News & Insight Weekly Newsletters

15 March 2024 | William Buckhurst | Charlie Todd

That Was The Week That Was


  • US inflation came in hotter than expected with core inflation of 0.4% and 3.8% m/m and y/y respectively, both above forecasts
  • Japanese PPI figures were ahead of consensus and in reaction there is more market conviction that the Bank of Japan will soon raise rates
  • UK GDP came in at 0.2% (still trending around zero), employment data was lower than expectations and wage growth also disappointed
  • China’s economic activity has been mixed with property and lack of consumption remaining a major drag, raising doubts about the nation’s ability to gain momentum and hit their unchanged growth target of around 5%


  • Congratulations to Willie Mullins on his nine winners at the Cheltenham Festival and in so doing being the first trainer to bring up the century – in second is Nicky Henderson on 73. Linking the Festival to the US tech sector we had results from Mullins in Oracle and Henderson (one of the UK’s leading trainers but sadly zero winners this week) with Oracle reported Q3 results that were very good and beat expectations. In particular, Oracle’s Infrastructure-as-a-Service (IaaS) business grew 52% year on year. These results were in contrast to Adobe’s which were just in line and the guidance was poor, sending shares lower. They even had to pay $1bn for pulling out of a deal to buy Figma
  • The Reckitt Benckiser share price fell dramatically as $60m was awarded to parents of a child who died from their formula milk – they will appeal the verdict
  • A bill aimed at banning TikTok in the US has passed through the House of Representatives. The House passed the measure aimed at banning the service used by 170m Americans unless its Chinese owner ByteDance (a holding of Scottish Mortgage) sells TikTok
  • The European and African telecoms group Vodafone has sold its struggling Italian business to Swisscom for €8bn and plans to return €4bn to shareholders via buybacks, while using the remainder to pay down debt
  • Some of the main UK housebuilders reported this week.

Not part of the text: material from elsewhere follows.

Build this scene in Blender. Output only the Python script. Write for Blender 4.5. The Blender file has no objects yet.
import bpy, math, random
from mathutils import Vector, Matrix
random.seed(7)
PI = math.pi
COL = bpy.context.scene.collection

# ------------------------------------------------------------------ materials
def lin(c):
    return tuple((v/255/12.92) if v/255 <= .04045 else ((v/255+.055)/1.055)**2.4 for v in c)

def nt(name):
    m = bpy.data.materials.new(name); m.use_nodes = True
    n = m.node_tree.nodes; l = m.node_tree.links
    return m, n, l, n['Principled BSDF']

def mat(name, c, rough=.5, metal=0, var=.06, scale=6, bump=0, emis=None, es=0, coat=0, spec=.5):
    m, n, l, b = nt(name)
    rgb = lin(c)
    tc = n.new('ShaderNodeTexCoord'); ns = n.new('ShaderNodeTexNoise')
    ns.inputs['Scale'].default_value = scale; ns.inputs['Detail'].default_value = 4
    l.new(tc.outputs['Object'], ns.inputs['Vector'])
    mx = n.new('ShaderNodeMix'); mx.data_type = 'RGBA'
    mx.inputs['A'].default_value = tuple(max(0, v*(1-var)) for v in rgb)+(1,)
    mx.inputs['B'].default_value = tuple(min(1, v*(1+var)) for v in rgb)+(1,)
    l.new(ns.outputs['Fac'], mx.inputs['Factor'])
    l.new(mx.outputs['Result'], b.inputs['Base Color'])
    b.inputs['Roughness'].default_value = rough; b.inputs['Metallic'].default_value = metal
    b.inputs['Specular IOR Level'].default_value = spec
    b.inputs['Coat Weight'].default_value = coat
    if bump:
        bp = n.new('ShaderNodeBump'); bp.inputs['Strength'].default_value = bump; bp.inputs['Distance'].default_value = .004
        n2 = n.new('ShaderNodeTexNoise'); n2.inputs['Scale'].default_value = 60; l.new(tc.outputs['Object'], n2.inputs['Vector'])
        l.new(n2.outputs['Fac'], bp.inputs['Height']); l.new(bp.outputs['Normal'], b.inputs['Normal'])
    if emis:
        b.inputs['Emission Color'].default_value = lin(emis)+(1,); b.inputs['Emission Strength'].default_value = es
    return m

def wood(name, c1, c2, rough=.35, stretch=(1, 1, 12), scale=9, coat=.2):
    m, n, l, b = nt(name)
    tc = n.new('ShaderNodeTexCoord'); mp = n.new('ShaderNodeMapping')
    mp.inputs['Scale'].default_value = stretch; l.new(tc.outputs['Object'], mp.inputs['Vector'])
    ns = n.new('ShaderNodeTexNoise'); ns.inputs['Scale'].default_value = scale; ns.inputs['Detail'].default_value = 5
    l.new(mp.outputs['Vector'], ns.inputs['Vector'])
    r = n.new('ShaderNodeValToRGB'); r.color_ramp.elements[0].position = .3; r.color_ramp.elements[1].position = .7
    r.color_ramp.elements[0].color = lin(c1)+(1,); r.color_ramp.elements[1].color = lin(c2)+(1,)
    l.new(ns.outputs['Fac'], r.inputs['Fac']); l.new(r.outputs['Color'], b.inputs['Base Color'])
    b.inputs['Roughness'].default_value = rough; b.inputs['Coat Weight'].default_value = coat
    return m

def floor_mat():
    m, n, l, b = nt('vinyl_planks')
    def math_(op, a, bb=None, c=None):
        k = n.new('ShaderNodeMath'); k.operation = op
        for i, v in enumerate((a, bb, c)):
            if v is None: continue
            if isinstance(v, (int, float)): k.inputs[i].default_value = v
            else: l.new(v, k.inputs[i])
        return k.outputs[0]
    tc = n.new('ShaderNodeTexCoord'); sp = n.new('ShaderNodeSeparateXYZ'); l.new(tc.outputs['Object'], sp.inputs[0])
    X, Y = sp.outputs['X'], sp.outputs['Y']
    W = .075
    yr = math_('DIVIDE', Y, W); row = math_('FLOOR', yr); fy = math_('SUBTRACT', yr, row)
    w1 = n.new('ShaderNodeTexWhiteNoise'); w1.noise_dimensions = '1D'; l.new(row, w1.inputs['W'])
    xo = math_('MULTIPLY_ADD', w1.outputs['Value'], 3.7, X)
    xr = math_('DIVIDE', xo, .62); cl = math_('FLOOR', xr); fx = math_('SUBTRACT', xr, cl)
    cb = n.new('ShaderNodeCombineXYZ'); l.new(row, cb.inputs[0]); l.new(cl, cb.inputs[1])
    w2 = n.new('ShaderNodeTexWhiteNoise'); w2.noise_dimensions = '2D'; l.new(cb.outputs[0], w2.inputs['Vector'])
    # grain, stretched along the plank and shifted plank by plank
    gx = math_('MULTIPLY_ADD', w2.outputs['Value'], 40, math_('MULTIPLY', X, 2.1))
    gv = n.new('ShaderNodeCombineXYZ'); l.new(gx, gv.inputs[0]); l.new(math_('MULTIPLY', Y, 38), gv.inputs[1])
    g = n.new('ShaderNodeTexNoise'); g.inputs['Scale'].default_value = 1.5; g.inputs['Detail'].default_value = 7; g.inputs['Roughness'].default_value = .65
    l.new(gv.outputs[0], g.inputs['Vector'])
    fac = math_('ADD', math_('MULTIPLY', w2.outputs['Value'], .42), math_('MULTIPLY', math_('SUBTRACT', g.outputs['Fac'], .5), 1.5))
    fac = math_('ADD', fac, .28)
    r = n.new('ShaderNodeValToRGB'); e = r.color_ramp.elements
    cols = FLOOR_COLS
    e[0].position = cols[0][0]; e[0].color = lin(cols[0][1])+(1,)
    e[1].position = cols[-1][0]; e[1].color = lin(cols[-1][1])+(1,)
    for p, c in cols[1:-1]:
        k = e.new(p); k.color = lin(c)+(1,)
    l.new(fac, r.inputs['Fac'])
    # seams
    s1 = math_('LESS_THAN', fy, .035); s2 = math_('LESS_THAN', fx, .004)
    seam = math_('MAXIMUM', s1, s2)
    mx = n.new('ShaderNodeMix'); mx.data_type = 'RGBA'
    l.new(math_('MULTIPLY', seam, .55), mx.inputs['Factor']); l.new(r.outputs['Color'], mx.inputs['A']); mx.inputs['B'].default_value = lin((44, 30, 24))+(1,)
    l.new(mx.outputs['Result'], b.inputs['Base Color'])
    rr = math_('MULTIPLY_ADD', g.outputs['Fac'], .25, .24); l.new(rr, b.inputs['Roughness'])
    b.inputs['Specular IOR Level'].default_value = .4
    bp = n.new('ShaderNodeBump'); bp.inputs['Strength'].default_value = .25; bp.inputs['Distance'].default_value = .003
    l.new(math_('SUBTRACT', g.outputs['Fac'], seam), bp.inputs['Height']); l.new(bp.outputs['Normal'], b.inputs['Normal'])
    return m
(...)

Vistry (the combination of Bovis Homes and Galliford Try) coming out on top versus its peers such as Persimmon as their shift to partnerships with local housing authorities begins to come through
  • Trainline had decent results, beating most analyst metrics. They said that it expected EBITDA to be around 2.3% of net ticket sales, above prior guidance of 2.15-2.25% due to better than expected growth and cost discipline
  • Direct Line look to have rejected the bid from Ageas while US investment firm Elliott Advisors stated their intention to walk away from Currys


Last week we saw five more companies seemingly on their way to departing from the UK stock market with Mattioli Woods the latest to join the list.  117 companies left the UK market in 2023. Overseas buyers think that UK equities are cheap and are arguably buying them on the cheap too!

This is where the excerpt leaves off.